[BEGIN Given data]

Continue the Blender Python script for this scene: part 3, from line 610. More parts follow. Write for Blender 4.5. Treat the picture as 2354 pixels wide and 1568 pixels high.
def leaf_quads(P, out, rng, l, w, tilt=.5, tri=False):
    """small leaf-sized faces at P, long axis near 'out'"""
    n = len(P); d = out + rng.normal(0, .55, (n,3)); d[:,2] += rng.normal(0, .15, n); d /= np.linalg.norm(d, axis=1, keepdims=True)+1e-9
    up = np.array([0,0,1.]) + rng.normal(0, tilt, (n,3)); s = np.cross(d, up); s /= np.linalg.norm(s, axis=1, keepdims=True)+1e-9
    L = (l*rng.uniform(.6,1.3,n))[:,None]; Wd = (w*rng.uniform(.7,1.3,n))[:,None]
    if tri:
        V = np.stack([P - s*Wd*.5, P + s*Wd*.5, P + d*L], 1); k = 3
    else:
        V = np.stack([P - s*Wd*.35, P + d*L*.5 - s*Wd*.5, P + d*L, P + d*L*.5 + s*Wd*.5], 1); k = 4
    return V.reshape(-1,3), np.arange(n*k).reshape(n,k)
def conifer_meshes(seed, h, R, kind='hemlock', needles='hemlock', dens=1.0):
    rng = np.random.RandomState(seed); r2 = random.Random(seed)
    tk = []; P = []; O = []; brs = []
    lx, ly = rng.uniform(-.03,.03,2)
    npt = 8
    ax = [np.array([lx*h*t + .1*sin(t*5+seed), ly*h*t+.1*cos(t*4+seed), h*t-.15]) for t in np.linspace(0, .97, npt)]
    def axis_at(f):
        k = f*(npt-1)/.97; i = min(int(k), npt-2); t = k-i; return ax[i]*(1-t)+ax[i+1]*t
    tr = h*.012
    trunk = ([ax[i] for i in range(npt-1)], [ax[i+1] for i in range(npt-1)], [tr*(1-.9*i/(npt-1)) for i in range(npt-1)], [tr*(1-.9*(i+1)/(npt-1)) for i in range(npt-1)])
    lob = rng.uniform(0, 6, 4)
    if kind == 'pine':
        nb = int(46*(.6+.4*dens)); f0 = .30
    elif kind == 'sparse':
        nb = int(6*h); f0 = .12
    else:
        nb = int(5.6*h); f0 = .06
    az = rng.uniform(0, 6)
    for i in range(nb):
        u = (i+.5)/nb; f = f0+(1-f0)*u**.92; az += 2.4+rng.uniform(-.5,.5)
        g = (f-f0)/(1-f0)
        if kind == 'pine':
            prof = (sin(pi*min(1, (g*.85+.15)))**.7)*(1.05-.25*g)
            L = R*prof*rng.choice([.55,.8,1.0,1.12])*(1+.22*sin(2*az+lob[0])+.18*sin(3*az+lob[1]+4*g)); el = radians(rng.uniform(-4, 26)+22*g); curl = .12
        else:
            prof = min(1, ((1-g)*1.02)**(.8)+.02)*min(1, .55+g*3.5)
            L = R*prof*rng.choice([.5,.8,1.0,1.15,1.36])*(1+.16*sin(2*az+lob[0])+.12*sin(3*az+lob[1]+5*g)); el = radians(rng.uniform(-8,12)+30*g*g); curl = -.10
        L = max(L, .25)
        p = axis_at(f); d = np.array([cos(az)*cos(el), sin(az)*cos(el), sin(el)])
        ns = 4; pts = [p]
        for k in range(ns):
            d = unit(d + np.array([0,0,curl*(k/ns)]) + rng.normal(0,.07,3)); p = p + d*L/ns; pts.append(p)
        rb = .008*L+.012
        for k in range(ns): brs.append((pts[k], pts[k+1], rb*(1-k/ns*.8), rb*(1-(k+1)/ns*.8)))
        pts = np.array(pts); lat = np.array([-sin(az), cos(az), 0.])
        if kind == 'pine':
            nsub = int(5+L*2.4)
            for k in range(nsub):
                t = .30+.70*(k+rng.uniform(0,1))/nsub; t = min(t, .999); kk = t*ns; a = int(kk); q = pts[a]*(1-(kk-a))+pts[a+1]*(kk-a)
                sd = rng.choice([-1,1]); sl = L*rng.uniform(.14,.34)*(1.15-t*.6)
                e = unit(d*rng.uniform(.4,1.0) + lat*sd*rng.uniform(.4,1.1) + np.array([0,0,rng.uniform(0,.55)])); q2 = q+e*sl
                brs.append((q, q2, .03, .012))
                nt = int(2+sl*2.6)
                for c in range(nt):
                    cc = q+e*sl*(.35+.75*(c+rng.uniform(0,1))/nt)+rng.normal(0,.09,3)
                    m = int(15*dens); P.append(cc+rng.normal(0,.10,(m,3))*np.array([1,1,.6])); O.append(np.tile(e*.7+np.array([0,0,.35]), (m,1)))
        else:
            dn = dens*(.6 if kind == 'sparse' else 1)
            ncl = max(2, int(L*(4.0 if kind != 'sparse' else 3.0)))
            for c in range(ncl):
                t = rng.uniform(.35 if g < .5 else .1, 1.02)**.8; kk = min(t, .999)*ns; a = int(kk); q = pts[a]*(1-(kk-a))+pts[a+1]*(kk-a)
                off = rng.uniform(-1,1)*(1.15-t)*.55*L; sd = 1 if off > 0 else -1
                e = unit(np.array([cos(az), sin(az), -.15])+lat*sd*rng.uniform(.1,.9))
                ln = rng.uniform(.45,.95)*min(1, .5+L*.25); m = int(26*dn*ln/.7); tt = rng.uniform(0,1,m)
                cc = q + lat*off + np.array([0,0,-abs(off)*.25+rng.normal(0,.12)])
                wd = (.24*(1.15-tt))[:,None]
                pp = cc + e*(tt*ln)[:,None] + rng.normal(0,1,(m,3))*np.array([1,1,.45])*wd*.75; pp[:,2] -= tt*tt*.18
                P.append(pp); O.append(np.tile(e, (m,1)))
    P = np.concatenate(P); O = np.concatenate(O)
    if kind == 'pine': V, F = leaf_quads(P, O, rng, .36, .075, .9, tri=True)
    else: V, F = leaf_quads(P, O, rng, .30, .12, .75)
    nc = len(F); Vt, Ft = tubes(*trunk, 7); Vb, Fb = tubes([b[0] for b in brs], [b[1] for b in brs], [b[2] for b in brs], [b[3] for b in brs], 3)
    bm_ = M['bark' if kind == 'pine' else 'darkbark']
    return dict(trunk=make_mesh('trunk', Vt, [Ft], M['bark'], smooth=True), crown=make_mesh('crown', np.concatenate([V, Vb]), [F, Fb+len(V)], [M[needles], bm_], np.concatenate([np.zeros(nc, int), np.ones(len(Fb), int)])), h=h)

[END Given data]

**Exercise objective:**
Copy all of the material word for word.

**Result:**
Continue the Blender Python script for this scene: part 3, from line 610. More parts follow. Write for Blender 4.5. Treat the picture as 2354 pixels wide and 1568 pixels high.
def leaf_quads(P, out, rng, l, w, tilt=.5, tri=False):
    """small leaf-sized faces at P, long axis near 'out'"""
    n = len(P); d = out + rng.normal(0, .55, (n,3)); d[:,2] += rng.normal(0, .15, n); d /= np.linalg.norm(d, axis=1, keepdims=True)+1e-9
    up = np.array([0,0,1.]) + rng.normal(0, tilt, (n,3)); s = np.cross(d, up); s /= np.linalg.norm(s, axis=1, keepdims=True)+1e-9
    L = (l*rng.uniform(.6,1.3,n))[:,None]; Wd = (w*rng.uniform(.7,1.3,n))[:,None]
    if tri:
        V = np.stack([P - s*Wd*.5, P + s*Wd*.5, P + d*L], 1); k = 3
    else:
        V = np.stack([P - s*Wd*.35, P + d*L*.5 - s*Wd*.5, P + d*L, P + d*L*.5 + s*Wd*.5], 1); k = 4
    return V.reshape(-1,3), np.arange(n*k).reshape(n,k)
def conifer_meshes(seed, h, R, kind='hemlock', needles='hemlock', dens=1.0):
    rng = np.random.RandomState(seed); r2 = random.Random(seed)
    tk = []; P = []; O = []; brs = []
    lx, ly = rng.uniform(-.03,.03,2)
    npt = 8
    ax = [np.array([lx*h*t + .1*sin(t*5+seed), ly*h*t+.1*cos(t*4+seed), h*t-.15]) for t in np.linspace(0, .97, npt)]
    def axis_at(f):
        k = f*(npt-1)/.97; i = min(int(k), npt-2); t = k-i; return ax[i]*(1-t)+ax[i+1]*t
    tr = h*.012
    trunk = ([ax[i] for i in range(npt-1)], [ax[i+1] for i in range(npt-1)], [tr*(1-.9*i/(npt-1)) for i in range(npt-1)], [tr*(1-.9*(i+1)/(npt-1)) for i in range(npt-1)])
    lob = rng.uniform(0, 6, 4)
    if kind == 'pine':
        nb = int(46*(.6+.4*dens)); f0 = .30
    elif kind == 'sparse':
        nb = int(6*h); f0 = .12
    else:
        nb = int(5.6*h); f0 = .06
    az = rng.uniform(0, 6)
    for i in range(nb):
        u = (i+.5)/nb; f = f0+(1-f0)*u**.92; az += 2.4+rng.uniform(-.5,.5)
        g = (f-f0)/(1-f0)
        if kind == 'pine':
            prof = (sin(pi*min(1, (g*.85+.15)))**.7)*(1.05-.25*g)
            L = R*prof*rng.choice([.55,.8,1.0,1.12])*(1+.22*sin(2*az+lob[0])+.18*sin(3*az+lob[1]+4*g)); el = radians(rng.uniform(-4, 26)+22*g); curl = .12
        else:
            prof = min(1, ((1-g)*1.02)**(.8)+.02)*min(1, .55+g*3.5)
            L = R*prof*rng.choice([.5,.8,1.0,1.15,1.36])*(1+.16*sin(2*az+lob[0])+.12*sin(3*az+lob[1]+5*g)); el = radians(rng.uniform(-8,12)+30*g*g); curl = -.10
        L = max(L, .25)
        p = axis_at(f); d = np.array([cos(az)*cos(el), sin(az)*cos(el), sin(el)])
        ns = 4; pts = [p]
        for k in range(ns):
            d = unit(d + np.array([0,0,curl*(k/ns)]) + rng.normal(0,.07,3)); p = p + d*L/ns; pts.append(p)
        rb = .008*L+.012
        for k in range(ns): brs.append((pts[k], pts[k+1], rb*(1-k/ns*.8), rb*(1-(k+1)/ns*.8)))
        pts = np.array(pts); lat = np.array([-sin(az), cos(az), 0.])
        if kind == 'pine':
            nsub = int(5+L*2.4)
            for k in range(nsub):
                t = .30+.70*(k+rng.uniform(0,1))/nsub; t = min(t, .999); kk = t*ns; a = int(kk); q = pts[a]*(1-(kk-a))+pts[a+1]*(kk-a)
                sd = rng.choice([-1,1]); sl = L*rng.uniform(.14,.34)*(1.15-t*.6)
                e = unit(d*rng.uniform(.4,1.0) + lat*sd*rng.uniform(.4,1.1) + np.array([0,0,rng.uniform(0,.55)])); q2 = q+e*sl
                brs.append((q, q2, .03, .012))
                nt = int(2+sl*2.6)
                for c in range(nt):
                    cc = q+e*sl*(.35+.75*(c+rng.uniform(0,1))/nt)+rng.normal(0,.09,3)
                    m = int(15*dens); P.append(cc+rng.normal(0,.10,(m,3))*np.array([1,1,.6])); O.append(np.tile(e*.7+np.array([0,0,.35]), (m,1)))
        else:
            dn = dens*(.6 if kind == 'sparse' else 1)
            ncl = max(2, int(L*(4.0 if kind != 'sparse' else 3.0)))
            for c in range(ncl):
                t = rng.uniform(.35 if g < .5 else .1, 1.02)**.8; kk = min(t, .999)*ns; a = int(kk); q = pts[a]*(1-(kk-a))+pts[a+1]*(kk-a)
                off = rng.uniform(-1,1)*(1.15-t)*.55*L; sd = 1 if off > 0 else -1
                e = unit(np.array([cos(az), sin(az), -.15])+lat*sd*rng.uniform(.1,.9))
                ln = rng.uniform(.45,.95)*min(1, .5+L*.25); m = int(26*dn*ln/.7); tt = rng.uniform(0,1,m)
                cc = q + lat*off + np.array([0,0,-abs(off)*.25+rng.normal(0,.12)])
                wd = (.24*(1.15-tt))[:,None]
                pp = cc + e*(tt*ln)[:,None] + rng.normal(0,1,(m,3))*np.array([1,1,.45])*wd*.75; pp[:,2] -= tt*tt*.18
                P.append(pp); O.append(np.tile(e, (m,1)))
    P = np.concatenate(P); O = np.concatenate(O)
    if kind == 'pine': V, F = leaf_quads(P, O, rng, .36, .075, .9, tri=True)
    else: V, F = leaf_quads(P, O, rng, .30, .12, .75)
    nc = len(F); Vt, Ft = tubes(*trunk, 7); Vb, Fb = tubes([b[0] for b in brs], [b[1] for b in brs], [b[2] for b in brs], [b[3] for b in brs], 3)
    bm_ = M['bark' if kind == 'pine' else 'darkbark']
    return dict(trunk=make_mesh('trunk', Vt, [Ft], M['bark'], smooth=True), crown=make_mesh('crown', np.concatenate([V, Vb]), [F, Fb+len(V)], [M[needles], bm_], np.concatenate([np.zeros(nc, int), np.ones(len(Fb), int)])), h=h)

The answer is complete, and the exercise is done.